If I’m So Smart, How Could I Have Avoided This?

I went to the hardware store to return something.

A customer ahead of me in line (also returning or exchanging something) had problems:

1 – The clerk couldn’t find an item in the computer.
2 – The customer had to lean way over the counter to look at the screen, as the clerk tried to tilt it towards her. They scrolled, pointed, and mumbled. 
3 – The customer’s credit card wouldn’t swipe. The numbers had to be entered manually. Error. Error. The clerk twisted herself over the counter and entered it repeatedly on the POS keypad. 
4 – They changed their mind, canceled the transaction, and started the process over. 
5 – The customer couldn’t find her emailed receipt in her phone. 
6 – The customer’s shipping address was wrong and had to be updated. 
7 – More leaning over the counter. More scrolling, more pointing, more mumbling. 

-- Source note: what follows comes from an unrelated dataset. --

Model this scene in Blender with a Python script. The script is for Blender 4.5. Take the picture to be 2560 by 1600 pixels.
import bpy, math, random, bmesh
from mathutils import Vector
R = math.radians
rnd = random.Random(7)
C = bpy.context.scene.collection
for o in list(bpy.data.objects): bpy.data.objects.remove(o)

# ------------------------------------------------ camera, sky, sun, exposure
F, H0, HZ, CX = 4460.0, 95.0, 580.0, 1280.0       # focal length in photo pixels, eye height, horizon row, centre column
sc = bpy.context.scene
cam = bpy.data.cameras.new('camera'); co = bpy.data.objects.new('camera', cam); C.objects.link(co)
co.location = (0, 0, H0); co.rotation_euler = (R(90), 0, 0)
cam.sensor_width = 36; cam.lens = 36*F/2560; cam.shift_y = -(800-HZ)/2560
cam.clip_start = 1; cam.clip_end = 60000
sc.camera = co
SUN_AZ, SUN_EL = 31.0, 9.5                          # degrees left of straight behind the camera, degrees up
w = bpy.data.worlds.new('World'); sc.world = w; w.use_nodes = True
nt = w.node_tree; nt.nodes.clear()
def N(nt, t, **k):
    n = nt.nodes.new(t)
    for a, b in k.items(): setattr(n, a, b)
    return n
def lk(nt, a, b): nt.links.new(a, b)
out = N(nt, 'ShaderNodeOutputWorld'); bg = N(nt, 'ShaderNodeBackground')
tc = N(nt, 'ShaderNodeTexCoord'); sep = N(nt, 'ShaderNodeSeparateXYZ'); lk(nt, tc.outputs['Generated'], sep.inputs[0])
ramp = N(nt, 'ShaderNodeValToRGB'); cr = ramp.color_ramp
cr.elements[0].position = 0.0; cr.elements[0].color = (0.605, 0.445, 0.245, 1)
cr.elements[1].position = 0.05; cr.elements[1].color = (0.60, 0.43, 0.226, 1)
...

Meanwhile, the line of customers behind me grew. 

I stood there for maybe 20 minutes, rolling my eyes, shaking my head, and doing lots of what my ex-wife would call huffing and puffing.

Another clerk walked up to a second register. FINALLY! 

But he simply looked around, casually took a sip of water, checked his phone, and then wandered off. 

I was furious. 

How can these people be so stupid? How can they be so slow? How can they be so inefficient?

And then I realized:

I am the one who is stupid, slow, and inefficient.

I chose this. 

I put myself through all that irritation…

To return something worth $10. 

Oh. 

Not so smart, after all, am I? 

I could have come back another time — or not even bothered to return the item. 

Or spent that time working and earned far more than $10. 

It’s easy to point the finger. It makes us feel “morally superior to traffic jams.”*

But instead of blaming others (or the environment), it can be useful to ask, “How could I have avoided this?”

Even more useful: what’s the best action to take now?